▶ _Exercise description_:
Search the listing below for the word "this" and copy each line that holds it.

▶ _Data entries_:
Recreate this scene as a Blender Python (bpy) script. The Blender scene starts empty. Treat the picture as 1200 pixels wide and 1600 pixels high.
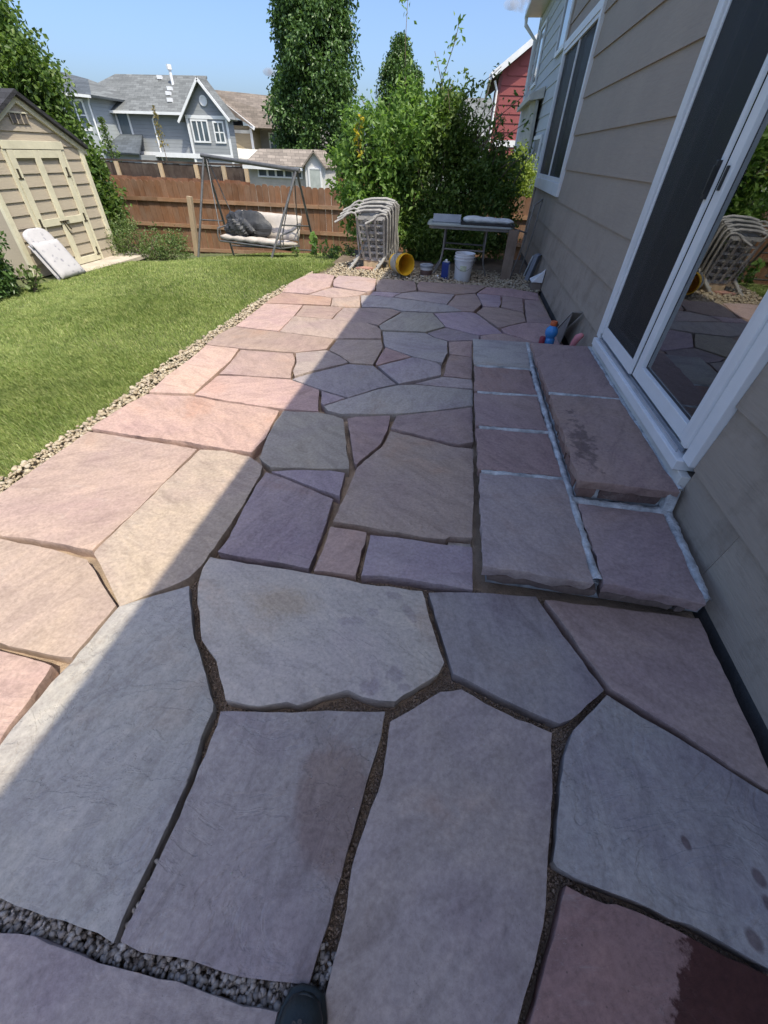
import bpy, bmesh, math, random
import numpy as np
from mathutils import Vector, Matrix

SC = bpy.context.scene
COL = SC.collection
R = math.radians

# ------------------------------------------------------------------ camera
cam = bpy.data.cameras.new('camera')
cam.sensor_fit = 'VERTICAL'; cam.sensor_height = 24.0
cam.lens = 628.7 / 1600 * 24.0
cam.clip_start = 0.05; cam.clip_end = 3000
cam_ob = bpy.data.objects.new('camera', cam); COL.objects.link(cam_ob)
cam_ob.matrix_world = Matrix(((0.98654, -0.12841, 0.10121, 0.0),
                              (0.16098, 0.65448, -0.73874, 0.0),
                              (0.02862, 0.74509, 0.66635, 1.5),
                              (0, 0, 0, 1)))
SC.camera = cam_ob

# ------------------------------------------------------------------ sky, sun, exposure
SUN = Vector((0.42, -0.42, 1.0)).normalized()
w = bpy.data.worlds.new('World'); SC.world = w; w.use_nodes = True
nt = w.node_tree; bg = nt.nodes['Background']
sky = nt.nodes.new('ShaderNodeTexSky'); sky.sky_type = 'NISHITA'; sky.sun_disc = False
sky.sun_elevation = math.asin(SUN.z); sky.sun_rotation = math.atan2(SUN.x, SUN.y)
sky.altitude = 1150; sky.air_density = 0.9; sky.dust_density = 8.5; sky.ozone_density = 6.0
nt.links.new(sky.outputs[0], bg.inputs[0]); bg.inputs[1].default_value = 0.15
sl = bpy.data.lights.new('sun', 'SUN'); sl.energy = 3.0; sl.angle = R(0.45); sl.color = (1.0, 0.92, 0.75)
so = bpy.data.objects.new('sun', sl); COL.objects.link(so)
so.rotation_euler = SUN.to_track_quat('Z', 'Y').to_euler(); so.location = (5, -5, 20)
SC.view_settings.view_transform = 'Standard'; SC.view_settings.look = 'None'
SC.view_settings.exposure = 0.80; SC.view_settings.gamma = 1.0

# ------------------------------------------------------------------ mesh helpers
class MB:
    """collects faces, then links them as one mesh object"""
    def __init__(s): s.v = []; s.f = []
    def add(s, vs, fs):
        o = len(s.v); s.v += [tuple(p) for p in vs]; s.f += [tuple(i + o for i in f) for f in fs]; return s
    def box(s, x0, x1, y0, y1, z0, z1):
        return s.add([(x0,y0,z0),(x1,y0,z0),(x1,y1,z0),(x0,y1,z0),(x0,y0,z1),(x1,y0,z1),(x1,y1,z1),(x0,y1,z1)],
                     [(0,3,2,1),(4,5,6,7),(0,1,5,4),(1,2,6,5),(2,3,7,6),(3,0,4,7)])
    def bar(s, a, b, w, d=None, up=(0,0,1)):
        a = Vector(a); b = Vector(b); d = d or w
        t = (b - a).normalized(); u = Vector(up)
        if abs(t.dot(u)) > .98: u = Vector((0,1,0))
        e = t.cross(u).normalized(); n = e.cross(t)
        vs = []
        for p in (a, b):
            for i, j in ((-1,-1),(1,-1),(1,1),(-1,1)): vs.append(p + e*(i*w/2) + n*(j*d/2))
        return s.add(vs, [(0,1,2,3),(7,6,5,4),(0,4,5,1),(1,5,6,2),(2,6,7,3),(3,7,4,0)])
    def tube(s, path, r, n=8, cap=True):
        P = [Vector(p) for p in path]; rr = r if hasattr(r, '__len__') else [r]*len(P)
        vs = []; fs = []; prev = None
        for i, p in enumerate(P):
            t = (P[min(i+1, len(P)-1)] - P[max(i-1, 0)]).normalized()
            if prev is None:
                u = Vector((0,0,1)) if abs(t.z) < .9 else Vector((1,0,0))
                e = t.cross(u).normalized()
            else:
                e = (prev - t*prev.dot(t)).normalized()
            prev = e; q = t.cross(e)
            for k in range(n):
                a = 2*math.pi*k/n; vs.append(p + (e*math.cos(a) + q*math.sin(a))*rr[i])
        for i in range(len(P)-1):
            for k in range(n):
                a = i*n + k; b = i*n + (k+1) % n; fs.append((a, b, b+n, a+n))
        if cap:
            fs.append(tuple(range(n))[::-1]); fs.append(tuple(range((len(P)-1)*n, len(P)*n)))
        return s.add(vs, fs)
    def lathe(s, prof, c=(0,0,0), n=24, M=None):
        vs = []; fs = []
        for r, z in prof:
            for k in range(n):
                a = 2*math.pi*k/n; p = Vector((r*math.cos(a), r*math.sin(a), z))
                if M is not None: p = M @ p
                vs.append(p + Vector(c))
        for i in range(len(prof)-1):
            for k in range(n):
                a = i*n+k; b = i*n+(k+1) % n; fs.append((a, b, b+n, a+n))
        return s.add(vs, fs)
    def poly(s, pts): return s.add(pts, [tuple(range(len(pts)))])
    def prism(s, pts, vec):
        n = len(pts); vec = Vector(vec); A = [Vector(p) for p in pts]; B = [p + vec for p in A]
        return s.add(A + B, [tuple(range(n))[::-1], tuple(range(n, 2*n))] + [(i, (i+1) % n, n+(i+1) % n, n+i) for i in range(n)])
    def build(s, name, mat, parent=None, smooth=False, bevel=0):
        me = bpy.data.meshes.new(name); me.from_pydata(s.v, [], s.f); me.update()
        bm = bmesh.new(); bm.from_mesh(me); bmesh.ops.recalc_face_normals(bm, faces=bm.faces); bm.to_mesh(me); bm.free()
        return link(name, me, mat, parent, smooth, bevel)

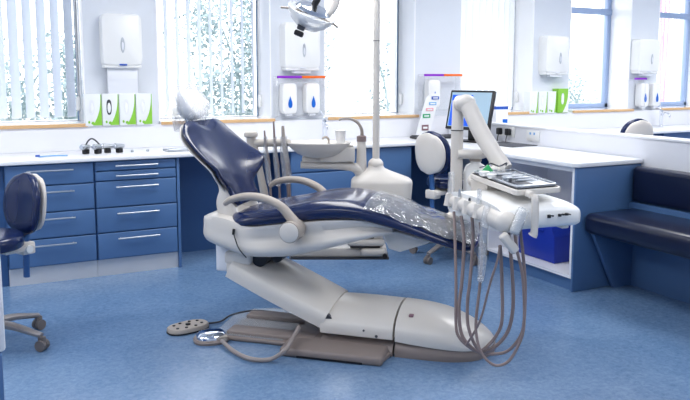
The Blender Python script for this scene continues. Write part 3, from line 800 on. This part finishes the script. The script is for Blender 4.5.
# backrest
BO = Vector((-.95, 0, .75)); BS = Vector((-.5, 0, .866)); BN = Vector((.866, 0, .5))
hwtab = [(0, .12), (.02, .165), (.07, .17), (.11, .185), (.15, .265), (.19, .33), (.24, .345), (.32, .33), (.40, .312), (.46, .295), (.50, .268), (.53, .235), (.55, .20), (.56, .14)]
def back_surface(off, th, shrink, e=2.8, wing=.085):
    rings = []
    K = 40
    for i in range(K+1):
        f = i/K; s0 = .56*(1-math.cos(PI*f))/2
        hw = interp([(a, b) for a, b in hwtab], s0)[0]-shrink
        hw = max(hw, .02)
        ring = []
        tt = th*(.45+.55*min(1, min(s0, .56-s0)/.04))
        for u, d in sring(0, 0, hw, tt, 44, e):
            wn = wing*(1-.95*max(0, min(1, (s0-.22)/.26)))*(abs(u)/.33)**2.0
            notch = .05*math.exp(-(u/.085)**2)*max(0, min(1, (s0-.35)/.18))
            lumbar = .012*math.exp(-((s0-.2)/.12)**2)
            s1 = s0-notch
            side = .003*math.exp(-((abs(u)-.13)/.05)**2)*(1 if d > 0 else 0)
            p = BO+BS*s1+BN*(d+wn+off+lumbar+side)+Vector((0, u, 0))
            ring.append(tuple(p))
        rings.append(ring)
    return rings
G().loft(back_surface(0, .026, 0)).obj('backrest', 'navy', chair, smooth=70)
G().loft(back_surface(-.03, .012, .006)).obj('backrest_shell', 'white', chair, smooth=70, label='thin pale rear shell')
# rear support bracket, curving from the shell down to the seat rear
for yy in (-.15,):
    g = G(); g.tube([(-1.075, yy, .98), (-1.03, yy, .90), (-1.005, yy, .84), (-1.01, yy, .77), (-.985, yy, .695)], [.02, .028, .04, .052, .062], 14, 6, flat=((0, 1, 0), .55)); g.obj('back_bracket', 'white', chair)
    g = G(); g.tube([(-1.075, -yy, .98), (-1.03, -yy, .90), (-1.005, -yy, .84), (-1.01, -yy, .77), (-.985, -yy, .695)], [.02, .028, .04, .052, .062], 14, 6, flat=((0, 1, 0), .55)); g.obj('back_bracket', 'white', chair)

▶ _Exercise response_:
Recreate this scene as a Blender Python (bpy) script. The Blender scene starts empty. Treat the picture as 1200 pixels wide and 1600 pixels high.
The Blender Python script for this scene continues. Write part 3, from line 800 on. This part finishes the script. The script is for Blender 4.5.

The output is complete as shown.